How about the French Levavasseur project? The Levavasseur project was running around 1903, prior to the war. Imagine how the war would have been if the French had tanks. The German advance would have been shredded, and the French Plan 17 might have even worked.

Moskatoe said...

From what I understand, the Levavasseur was less of a tank and more of a self-propelled artillery piece (it was to hold a French 75mm). Its focus was not overcoming the static nature of trench warfare, as such a situation was not yet apparent in 1903. Plan 17, too, was less of an operational plan than a plan of mobilization, and my opinion is that the Levavasseur would not have contributed significantly to the French side. While the French relied on the 75mm, the real innovation was the German usage of heavy artillery to reduce the Belgian forts and portable infantry mortars for tactical situations.

Unknown said...

Plan 17, despite being about mobilization, also featured a plan for an offensive in Alsace-Lorraine, a region that ended up being essentially static through out the war. Essentially the Levavasseur project would have yielded a tank similar to the British Marks, except prior to the war. The Belgian forts actually held on for a longer time that expected, allowing the French some extra mobilizing time. Much of the German offensive was a result of the quick cavalry actions in front of the lines, with foot soldiers following. For example, the takeover of Liege was only accomplished due to a cavalry charge and some bluffing. Cavalry would have stood no chance against a tank or even a self-propelled artillery piece, for that matter.

Moskatoe said...

From what I understand, the forts of Leige were only reduced after the Germans brought in their large siege artillery.
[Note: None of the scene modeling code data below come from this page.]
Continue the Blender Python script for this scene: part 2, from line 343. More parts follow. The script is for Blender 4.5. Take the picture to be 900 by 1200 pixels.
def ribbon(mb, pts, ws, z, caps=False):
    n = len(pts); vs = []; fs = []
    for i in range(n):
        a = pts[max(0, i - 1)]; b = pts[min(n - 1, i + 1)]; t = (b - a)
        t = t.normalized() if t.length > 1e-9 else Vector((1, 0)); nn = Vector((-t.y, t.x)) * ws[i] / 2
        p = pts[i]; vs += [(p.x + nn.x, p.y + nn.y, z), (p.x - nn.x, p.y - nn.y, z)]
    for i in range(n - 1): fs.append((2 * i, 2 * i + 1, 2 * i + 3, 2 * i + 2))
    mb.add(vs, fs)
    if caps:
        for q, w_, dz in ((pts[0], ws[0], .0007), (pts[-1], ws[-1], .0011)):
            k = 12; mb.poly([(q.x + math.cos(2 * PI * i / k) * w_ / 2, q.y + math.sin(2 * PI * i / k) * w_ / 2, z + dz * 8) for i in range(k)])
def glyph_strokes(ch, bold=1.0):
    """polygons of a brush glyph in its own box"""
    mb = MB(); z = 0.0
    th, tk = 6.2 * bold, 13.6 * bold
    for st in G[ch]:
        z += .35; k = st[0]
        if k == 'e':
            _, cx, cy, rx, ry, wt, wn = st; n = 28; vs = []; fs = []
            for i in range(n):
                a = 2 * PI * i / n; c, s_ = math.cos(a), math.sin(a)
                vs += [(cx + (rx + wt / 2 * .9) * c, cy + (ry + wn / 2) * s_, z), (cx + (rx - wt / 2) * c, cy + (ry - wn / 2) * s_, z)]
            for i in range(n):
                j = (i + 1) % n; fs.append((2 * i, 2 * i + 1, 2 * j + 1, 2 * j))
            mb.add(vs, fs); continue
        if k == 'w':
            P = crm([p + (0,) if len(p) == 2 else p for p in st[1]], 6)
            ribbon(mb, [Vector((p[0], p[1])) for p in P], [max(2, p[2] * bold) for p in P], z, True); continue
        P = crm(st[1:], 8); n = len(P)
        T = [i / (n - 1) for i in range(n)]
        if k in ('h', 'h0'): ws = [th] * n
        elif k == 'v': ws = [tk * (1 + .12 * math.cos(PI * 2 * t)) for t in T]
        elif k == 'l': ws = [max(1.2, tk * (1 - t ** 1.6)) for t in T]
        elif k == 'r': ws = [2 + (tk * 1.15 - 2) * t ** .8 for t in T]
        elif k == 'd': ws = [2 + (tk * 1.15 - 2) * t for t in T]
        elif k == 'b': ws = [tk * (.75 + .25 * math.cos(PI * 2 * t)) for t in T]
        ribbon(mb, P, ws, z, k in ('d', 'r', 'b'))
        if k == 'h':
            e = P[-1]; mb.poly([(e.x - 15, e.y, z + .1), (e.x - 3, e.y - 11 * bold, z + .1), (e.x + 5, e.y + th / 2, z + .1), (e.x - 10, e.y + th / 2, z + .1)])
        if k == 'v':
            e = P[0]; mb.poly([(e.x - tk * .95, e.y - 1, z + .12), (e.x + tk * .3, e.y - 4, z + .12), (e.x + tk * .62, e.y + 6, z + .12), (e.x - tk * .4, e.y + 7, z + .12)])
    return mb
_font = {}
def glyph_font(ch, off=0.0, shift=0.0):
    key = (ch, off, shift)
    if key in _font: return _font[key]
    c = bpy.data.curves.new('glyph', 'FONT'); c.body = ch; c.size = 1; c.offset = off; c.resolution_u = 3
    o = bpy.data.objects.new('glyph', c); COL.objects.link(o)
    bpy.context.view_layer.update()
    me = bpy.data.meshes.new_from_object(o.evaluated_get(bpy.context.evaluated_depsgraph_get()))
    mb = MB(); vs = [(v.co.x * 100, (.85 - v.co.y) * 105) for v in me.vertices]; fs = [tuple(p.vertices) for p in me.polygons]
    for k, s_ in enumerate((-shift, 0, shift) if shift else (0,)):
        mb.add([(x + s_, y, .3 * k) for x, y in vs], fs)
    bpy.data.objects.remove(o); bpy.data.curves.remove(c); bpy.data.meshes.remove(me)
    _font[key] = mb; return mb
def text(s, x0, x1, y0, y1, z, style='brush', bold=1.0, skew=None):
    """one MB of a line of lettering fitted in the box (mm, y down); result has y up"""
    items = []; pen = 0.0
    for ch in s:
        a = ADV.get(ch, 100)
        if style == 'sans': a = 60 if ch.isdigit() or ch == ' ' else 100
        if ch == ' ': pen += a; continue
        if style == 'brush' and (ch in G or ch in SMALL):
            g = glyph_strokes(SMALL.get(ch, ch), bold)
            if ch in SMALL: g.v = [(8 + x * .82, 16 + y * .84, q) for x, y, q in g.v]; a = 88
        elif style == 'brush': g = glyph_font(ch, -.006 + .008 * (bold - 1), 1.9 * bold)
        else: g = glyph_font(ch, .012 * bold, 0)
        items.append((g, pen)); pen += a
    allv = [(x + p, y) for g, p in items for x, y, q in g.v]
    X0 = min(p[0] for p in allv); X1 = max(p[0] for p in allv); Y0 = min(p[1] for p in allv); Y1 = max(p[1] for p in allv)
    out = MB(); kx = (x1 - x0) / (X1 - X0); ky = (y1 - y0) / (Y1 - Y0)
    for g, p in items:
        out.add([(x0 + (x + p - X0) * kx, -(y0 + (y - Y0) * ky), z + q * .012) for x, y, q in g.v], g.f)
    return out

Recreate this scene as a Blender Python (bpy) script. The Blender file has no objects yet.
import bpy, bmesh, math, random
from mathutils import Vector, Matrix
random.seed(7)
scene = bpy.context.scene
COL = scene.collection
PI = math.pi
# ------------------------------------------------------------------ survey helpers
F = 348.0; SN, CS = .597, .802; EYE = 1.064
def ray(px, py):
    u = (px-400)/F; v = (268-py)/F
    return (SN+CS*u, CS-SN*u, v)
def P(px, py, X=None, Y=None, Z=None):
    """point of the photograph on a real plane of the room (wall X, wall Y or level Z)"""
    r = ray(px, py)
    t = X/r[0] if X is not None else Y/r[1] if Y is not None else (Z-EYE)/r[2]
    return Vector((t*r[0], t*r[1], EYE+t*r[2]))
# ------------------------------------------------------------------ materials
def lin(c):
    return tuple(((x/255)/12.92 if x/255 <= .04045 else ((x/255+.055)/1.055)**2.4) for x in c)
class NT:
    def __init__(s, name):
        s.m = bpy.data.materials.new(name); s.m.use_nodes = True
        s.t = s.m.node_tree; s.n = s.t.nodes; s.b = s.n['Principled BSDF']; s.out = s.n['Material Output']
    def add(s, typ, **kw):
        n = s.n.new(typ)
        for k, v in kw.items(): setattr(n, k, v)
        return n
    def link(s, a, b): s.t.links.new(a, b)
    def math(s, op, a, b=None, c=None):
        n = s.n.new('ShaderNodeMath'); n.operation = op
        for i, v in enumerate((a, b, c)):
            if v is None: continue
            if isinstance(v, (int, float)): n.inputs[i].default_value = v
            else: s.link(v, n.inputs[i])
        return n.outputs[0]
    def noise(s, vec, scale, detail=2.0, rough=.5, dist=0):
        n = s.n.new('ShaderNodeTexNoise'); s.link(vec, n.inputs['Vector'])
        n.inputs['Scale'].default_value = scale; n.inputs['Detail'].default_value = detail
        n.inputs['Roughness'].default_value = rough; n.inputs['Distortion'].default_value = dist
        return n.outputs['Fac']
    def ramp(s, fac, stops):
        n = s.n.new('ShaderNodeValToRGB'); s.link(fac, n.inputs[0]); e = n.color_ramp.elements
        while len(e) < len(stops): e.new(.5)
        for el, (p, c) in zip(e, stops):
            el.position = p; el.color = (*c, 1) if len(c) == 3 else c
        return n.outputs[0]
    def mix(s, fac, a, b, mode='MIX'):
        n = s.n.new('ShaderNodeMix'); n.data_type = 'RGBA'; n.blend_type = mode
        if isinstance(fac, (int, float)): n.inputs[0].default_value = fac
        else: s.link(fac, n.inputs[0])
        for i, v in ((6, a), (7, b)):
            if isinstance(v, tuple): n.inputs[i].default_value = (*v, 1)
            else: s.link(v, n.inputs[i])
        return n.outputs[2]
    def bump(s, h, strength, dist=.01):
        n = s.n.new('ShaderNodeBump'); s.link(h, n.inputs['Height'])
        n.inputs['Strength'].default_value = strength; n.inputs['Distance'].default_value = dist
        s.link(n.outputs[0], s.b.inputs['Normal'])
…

Had the French had a successful Levavasseur tank, i don't think it would change the outcome of the Battle of the Frontiers, since it is likely the slow-moving tanks would have been subject to the same artillery massacre the Germans inflicted on the French infantry. Artillery, not machine-guns, was the real weapon of WWI, and tanks were built only to withstand small-arms fire

Unknown said...

However, in frontier battles, often times the infantry would completely outrun artillery support. At battles such as Guise and Sambre, it was more of a infantry v. infantry battle. The French could have used the unwieldy tanks as artillery pieces much more effectively than their horse drawn ones, especially when they had to retreat.